The countenance shown to the Tories, and to their citadel, the University of Oxford, was at first supposed by those who stood at distance from the penetralia, the measure of Mr. Pitt, as consonant to his known desire of uniting, that was, breaking all parties. But the Tories, who were qualified for nothing above a secret, could not keep even that. They came to Court, it is true; but they came with all their old prejudices. They abjured their ancient master, but retained their principles; and seemed to have exchanged nothing but their badge, the White Rose for the White Horse. Prerogative became a fashionable word; and the language of the times was altered, before the Favourite dared to make any variation in the Ministry.
These steps did not pass unnoticed: nor was the nation without jealousy, even in the first dawn of the reign. Papers were stuck up at the Royal Exchange and in Westminster-hall, with these words, no Petticoat Government, no Scotch Favourite. An intemperance which proceeded so far afterwards, that, as the King passed in his chair to visit his mother in an evening, the mob asked him if he was going to suck? The Princess herself was obliged to discontinue frequenting the theatres, so gross and insulting were the apostrophes with which she was saluted from the galleries.
The views of the Court were so fully manifested afterwards, that no doubt can be entertained but a plan had been early formed of carrying the prerogative to very unusual heights. The Princess was ardently fond of power, and all its appanages of observance, rank and wealth. The deepest secrecy and dissimulation guarded every avenue of her passions; and close retirement was adapted to these purposes. She could not appear in public (after the arrival of the Queen) as the first woman of the kingdom: her unpopularity made her pride tremble; and privacy shrouded such hours as were not calculated to draw esteem; and it contracted her expenses. After the King’s marriage she appeared seldom or never at St. James’s, nor deigned to accompany the ceremony of the coronation. The attendance of her ladies was dispensed with except on drawing-room days; and by degrees even her maids of honour and women of the bedchamber were removed from her palace, where she lived in a solitude that would have passed for the perfection of Christian humility in the ages of monkish ignorance. Jealousy of her credit over her son made her impose almost as strict laws of retirement on him. He was accessible to none of his Court but at the stated hours of business and ceremony: nor was any man but the Favourite, and the creatures with whom he had garrisoned the palace, allowed to converse with the King. Affection had no share in this management.
The Princess, who was never supposed to disclose her mind with freedom,18 but on the single topic of her own children, had often mentioned her eldest son with contempt; and during the life of her husband, had given in to all his partiality for the Duke of York. When her views of governing by her husband were cut off, she applied to the untutored inexperience of his heir: and the first step towards the influence she meditated, was by filling his mind with suspicions and ill impressions of all mankind. His uncle, the Duke of Cumberland, was made another instrument. The young Prince had a great appetite: he was asked if he wished to be as gross as his uncle?
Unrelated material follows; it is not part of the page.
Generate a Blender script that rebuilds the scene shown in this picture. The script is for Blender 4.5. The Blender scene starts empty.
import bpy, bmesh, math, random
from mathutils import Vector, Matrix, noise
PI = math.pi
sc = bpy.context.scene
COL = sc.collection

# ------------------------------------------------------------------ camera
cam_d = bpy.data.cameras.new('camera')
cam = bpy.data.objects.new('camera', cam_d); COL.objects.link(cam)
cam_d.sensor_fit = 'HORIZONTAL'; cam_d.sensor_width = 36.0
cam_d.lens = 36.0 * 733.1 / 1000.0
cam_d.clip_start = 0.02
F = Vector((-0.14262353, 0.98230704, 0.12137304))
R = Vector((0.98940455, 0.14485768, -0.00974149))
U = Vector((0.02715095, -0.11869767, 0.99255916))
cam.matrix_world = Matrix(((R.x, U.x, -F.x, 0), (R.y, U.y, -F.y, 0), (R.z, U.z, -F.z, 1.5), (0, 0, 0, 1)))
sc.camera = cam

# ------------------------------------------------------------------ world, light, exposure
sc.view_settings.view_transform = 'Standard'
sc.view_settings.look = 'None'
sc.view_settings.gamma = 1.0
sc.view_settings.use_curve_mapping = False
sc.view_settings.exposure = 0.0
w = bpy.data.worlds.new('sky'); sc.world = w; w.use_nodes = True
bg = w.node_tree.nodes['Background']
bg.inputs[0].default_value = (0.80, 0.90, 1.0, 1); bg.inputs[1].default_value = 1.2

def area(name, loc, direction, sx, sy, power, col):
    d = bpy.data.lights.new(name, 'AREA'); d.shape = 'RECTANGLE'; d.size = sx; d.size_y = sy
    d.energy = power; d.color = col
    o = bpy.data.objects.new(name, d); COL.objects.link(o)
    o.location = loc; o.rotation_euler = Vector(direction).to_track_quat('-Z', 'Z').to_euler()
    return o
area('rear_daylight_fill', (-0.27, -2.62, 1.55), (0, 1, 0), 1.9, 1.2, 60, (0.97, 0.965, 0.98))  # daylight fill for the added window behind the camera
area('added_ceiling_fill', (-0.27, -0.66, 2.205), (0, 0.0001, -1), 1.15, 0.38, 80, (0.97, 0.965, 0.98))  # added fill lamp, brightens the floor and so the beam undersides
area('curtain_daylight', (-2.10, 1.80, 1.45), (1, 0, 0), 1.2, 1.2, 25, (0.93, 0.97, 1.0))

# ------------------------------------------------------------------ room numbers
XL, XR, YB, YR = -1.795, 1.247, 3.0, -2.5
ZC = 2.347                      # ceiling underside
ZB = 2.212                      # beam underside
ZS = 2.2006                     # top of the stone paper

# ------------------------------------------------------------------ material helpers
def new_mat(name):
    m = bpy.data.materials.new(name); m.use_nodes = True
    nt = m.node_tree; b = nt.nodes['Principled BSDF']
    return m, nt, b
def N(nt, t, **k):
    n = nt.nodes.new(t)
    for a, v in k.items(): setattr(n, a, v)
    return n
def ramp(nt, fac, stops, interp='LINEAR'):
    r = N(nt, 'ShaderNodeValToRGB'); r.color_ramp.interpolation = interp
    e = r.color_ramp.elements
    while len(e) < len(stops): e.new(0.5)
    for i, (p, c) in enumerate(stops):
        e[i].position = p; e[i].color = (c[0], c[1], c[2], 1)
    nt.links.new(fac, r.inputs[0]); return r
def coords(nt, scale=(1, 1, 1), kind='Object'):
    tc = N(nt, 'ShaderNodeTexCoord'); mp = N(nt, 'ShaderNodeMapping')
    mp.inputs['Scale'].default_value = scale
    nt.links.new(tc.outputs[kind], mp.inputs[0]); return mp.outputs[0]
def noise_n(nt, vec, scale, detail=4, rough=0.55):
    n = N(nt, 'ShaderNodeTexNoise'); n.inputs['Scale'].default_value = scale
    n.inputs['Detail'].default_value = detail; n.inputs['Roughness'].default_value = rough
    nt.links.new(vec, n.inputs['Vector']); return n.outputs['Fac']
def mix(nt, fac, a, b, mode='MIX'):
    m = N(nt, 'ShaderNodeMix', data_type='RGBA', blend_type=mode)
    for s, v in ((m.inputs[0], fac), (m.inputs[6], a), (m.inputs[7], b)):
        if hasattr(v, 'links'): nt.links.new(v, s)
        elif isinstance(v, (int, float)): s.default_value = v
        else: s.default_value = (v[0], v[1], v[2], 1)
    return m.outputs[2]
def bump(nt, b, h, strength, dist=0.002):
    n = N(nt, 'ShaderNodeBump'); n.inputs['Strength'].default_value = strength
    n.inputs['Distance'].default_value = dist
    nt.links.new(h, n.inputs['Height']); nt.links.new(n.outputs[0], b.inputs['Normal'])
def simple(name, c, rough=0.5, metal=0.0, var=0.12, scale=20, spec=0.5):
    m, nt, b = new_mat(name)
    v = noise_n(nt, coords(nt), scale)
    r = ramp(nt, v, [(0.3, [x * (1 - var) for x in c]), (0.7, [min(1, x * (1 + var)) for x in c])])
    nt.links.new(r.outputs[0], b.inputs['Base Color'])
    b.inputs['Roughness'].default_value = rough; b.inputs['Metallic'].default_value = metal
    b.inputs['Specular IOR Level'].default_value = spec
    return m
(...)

Every vice, every condescension was imputed to the Duke, that the Prince might be stimulated to avoid them.
The Favourite, who had notions of honour, and was ostentatious, endeavoured to give a loftier cast to the disposition of his pupil, though not to the disparagement of the vassalage in which he was to be kept. Lord Bute had a little reading,19 and affected learning. Men of genius, the arts and artists were to be countenanced. The arts might amuse the young King’s solitary hours: authors might defend the measures of government, and were sure to pay for their pensions with incense, both to their passive and active protectors. The pedantry and artifice of these shallow views served but to produce ridicule. Augustus fell asleep over drawings and medals, which were pushed before him every evening; and Mæcenas had so little knowledge, and so little taste, that his own letters grew a proverb for want of orthography; and the scribblers he countenanced, were too destitute of talents to raise his character or their own. The coins of the King were the worst that had appeared for above a century; and the revenues of the Crown were so soon squandered in purchasing dependents, that architecture, the darling art of Lord Bute, was contracted from the erection of a new palace, to altering a single door-case in the drawing-room at St. James’s. Yet, his emissaries the Scotch were indefatigable in coining popular sayings and sentences for the King. It was given out that he would suffer no money to be spent on elections. Circumstances that recoiled with force, when every one of those aphorisms were contradicted by practice.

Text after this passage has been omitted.